La bête immonde toujours d'actualité.
Cette pièce compte justement parmi les plus célèbres de Brecht. Elle met en scène les étapes historiques de prise de pouvoir par Adolf Hitler et les nazis, en transposant l’action et les personnages dans le Chicago d’Al Capone et de la crise de 1929. Le travail de Brecht consiste donc essentiellement à retenir les épisodes les plus forts, à provoquer une distanciation du spectateur par rapport à une narration historique plate des faits, à montrer les mécanismes de pression, de violences et de meurtres par lesquels Hitler a assuré son pouvoir, mais également le rôle majeur qu’a joué le monde des affaires et de la finance dans l’ascension de Hitler (ce qui ouvrait la voie à développer un des thèmes préférés de Brecht : les méfaits du capitalisme et l’indignité des possédants).
La distanciation passe par la réinterprétation ironique des enjeux. Au lieu de parler de politique, d’élections, de conquêtes, Brecht ridiculise l’enjeu de base en faisant de Hitler (Arturo Ui) un simple gangster style Al Capone, qui exerce toutes sortes de pressions sur les producteurs et les marchands de... choux-fleurs, afin de leur extorquer de l’argent en échange de sa « protection » contre les voyous soudoyés par Arturo Ui lui-même. Ce procédé purement mafieux se reproduit plusieurs fois dans la pièce à des niveaux différents à mesure que Arturo Ui gagne du pouvoir et peut étendre le champ de ses ambitions.
La transposition est à peine un maquillage. A part le nom d’Arturo Ui (nom latin en rapport avec les mafias italiennes qui sévissaient à Chicago), les autres noms des personnages sont fort transparents : Gori (Goering), Gobbola (Goebbels), Ernesto Roma (Ernst Röhm), Hindsborough (Hindenburg), Dollfoot (Dollfus, chancelier autrichien)... Cicero (ville réelle, proche de Chicago), c’est l’Autriche. Les grandes phases des succès du nazisme sont exploitées : Hitler payé par les patrons, qui se livrent à des trafics financiers douteux pour faire face à la crise qui touche le... chou-fleur ( !), compromission d’Hindenbourg, vieux chancelier allemand jusque-là parangon d’honnêteté dans l’opinion ; Hitler se faisant donner des leçons de maintien par un acteur shakespearien, incendie du Reichstag, Nuit des Longs Couteaux, pressions sur l’Autriche, assassinat de Dollfus et Anschluss, confirmé par un plébiscite influencé par la terreur nazie (Les protestations d’innocence et de pacifisme d’Arturo Ui évoquent irrésistiblement les hypocrisies d’un Poutine annexant la Crimée et niant la présence de soldats russes en Ukraine)...
La distanciation passe aussi par un rappel, à la fin de chaque scène, des événements réels dont la scène précédente n’est que la transposition : un écriteau apparaît pour décrire les événements dont la pièce vient de proposer une interprétation dramatique.
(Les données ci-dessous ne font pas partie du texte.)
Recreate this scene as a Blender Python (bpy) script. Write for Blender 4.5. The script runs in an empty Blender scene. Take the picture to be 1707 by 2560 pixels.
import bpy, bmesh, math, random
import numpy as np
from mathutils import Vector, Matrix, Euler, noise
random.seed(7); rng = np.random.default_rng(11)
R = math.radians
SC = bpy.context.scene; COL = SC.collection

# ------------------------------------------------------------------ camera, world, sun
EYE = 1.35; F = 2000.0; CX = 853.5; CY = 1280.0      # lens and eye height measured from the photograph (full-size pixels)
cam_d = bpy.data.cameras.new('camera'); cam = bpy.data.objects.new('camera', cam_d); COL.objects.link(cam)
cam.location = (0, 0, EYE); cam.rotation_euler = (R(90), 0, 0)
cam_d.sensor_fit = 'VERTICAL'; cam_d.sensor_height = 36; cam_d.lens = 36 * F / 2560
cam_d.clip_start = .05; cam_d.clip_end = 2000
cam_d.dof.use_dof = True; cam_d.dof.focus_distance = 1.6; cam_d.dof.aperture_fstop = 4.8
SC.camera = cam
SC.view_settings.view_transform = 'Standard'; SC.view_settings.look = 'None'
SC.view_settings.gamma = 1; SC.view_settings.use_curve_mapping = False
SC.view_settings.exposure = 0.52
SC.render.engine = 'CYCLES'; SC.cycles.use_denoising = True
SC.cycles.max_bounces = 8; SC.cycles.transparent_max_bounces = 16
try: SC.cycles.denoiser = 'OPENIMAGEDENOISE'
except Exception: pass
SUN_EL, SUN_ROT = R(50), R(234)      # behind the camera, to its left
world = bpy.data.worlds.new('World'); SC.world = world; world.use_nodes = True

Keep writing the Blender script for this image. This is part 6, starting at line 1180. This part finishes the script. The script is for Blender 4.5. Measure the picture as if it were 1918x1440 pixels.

Surtout, le travail que Brecht a réalisé sur la langue de la pièce est considérable : elle est en vers du grand style classique, ce qui génère un effet comique et parodique, car le contenu matérialiste, vulgaire et brutal des préoccupations des gangsters de Ui forme un contraste savoureux avec la noblesse et les rythmes de la tragédie classique. Au passage, soyons reconnaissants à Armand Jacob d’avoir traduit quasiment toute la pièce en alexandrins, en les faisant rimer chaque fois que c’était possible. Entendre les grossiers et sanguinaires Goering, Goebbels, Roehm multiplier les inversions poétiques et les rejets au vers suivants ne peut manquer de faire rire.
« Résistible », l’ascension d’Arturo Ui aurait pu l’être si les gens n’avaient pas été aussi lâches à l’époque. Le dernier vers de la pièce est passé dans le langage courant : « Le ventre est encore fécond, d’où a surgi la bête immonde ». Cette expression, couramment associée au nazisme, serait tout aussi à sa place pour parler des mouvements qui, dans le monde, exercent la terreur, perpètrent massacres, génocides, épurations ethniques, culturelles, religieuses, au nom d’inspirateurs qui n’arborent pas tous la croix gammée, loin de là. Le ventre de la bête immonde essaime beaucoup au Proche-Orient, il serait vain de le nier. Et les enjeux n’ont guère de rapports avec les choux-fleurs.
La force dramatique de cette pièce, soutenue par la récurrence des actes de manipulation, de violence et des assassinats perpétrés par les nazis, atteint une grandeur shakespearienne, particulièrement vers la fin. Les jeux de scène sont parfois ingénieux (scène 12). Brecht s’est montré, indubitablement, fort bien inspiré.